The Magnavox Odyssey, the world’s first game console, wasn’t actually successful upon its initial release. While it would reimagine itself with the Odyssey 100 and 200 dedicated consoles as well as the Odyssey 2, the original model only sold 350,000 units over three years without any sort of true competition for comparison. However, despite the lackluster reception, the Odyssey made Magnavox a great deal of money. How so? Through a great American past-time: Litigation.

When Ralph Baer at Sander’s Associates was creating the Odyssey, he kept very detailed documentation nearly down to the day of it’s progress. This was important for having a legal claim to the technology they were working on, to show that it predated any other. The scope of their work was very specific as well. Baer made sure all of his patents related to games being played on a TV set – the video in video games – not any sort of screen (like in Spacewar!).

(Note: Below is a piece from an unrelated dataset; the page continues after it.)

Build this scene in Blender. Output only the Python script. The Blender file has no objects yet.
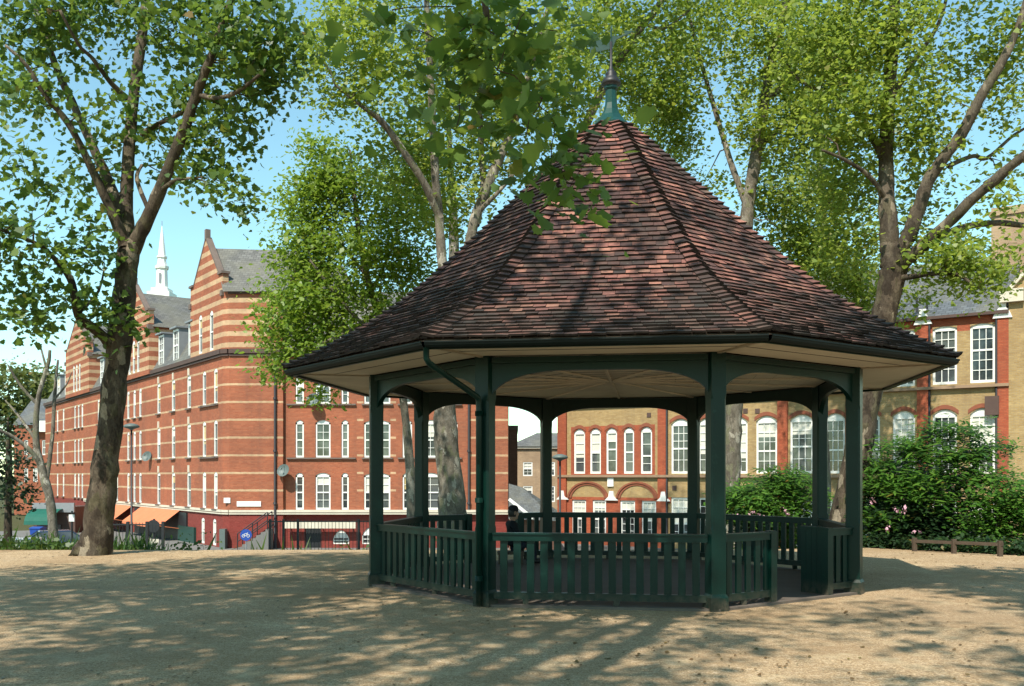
import bpy, math, random
import numpy as np
from mathutils import Vector, Matrix
C = bpy.context
col = C.scene.collection
PI = math.pi
rad = math.radians
F, HZ, CAMZ = 973.25, 475.4, 1.6


def P(px, py, D):
    """a pixel of the survey at distance D, as a point in the world"""
    return ((px - 512) / F * D, D, CAMZ + (HZ - py) / F * D)


# ------------------------------------------------------------------ scene
sc = C.scene
sc.render.resolution_x, sc.render.resolution_y = 1024, 686
cam = bpy.data.objects.new('camera', bpy.data.cameras.new('camera'))
col.objects.link(cam)
cam.location = (0, 0, CAMZ)
cam.rotation_euler = (PI / 2, 0, 0)
cam.data.sensor_width = 36
cam.data.lens = 36 * F / 1024
cam.data.shift_y = (HZ - 343) / 1024
cam.data.clip_end = 6000
sc.camera = cam
SUN_EL, SUN_AZ = rad(51), rad(-156)      # azimuth measured from +Y towards +X
sdir = Vector((math.sin(SUN_AZ) * math.cos(SUN_EL), math.cos(SUN_AZ) * math.cos(SUN_EL), math.sin(SUN_EL)))
sl = bpy.data.lights.new('sun', 'SUN')
sl.energy = 5.0
sl.angle = rad(0.55)
sl.color = (1.0, .94, .83)
so = bpy.data.objects.new('sun', sl)
col.objects.link(so)
so.rotation_euler = sdir.to_track_quat('Z', 'Y').to_euler()
so.location = (0, 0, 60)
w = bpy.data.worlds.new('World')
sc.world = w
w.use_nodes = True
wn = w.node_tree
sky = wn.nodes.new('ShaderNodeTexSky')
sky.sky_type = 'NISHITA'
sky.sun_disc = False
sky.sun_elevation = SUN_EL
sky.sun_rotation = SUN_AZ
sky.air_density = 1.0
sky.dust_density = .15
sky.ozone_density = .3
tint = wn.nodes.new('ShaderNodeMix')
tint.data_type = 'RGBA'
tint.blend_type = 'MULTIPLY'
tint.inputs[0].default_value = 1
tint.inputs[7].default_value = (1.03, 1.32, 1.12, 1)
wn.links.new(sky.outputs[0], tint.inputs[6])
wn.links.new(tint.outputs[2], wn.nodes['Background'].inputs[0])
wn.nodes['Background'].inputs[1].default_value = .145
vs = sc.view_settings
vs.view_transform = 'Standard'
vs.look = 'None'
vs.gamma = 1
vs.exposure = .45
vs.use_curve_mapping = False
sc.cycles.max_bounces = 8
sc.cycles.diffuse_bounces = 4
sc.cycles.transmission_bounces = 4
sc.cycles.caustics_reflective = False
sc.cycles.caustics_refractive = False
sc.cycles.use_denoising = True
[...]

It’s important to understand, though, that what they patented wasn’t the very idea of a video game. Concepts like that cannot be patented, so they had to specify what their inventions truly covered. The main invention that Baer’s team was able to claim was something specific to the Ping-Pong game on the Odyssey, the original idea of Bill Rusch. On October 18, 1967 Rusch first docu- mented the idea for that game, and what the team had claims on was something much more specific to patent:

1. The invention displays objects on a television screen.

2. There are at least two objects, Object A (the paddle) and Object B (the ball).

3. When Object B hits Object A, Object B will go in a different direction then where it was first going.

At a basic level, this is Pong, Breakout, and the “ball and paddle genre”. At a broader level, this could apply in many other ways.

Basically, anything where an object hit another and then bounced, like – say – the trampolines in Mappy. But it did not specifically mean that all video games were covered under the patent scope. Space Invaders, for example, couldn’t be said to have a ‘bouncing’ object. However, if a company did lay claim to a game with those characteristics, Magnavox could sue.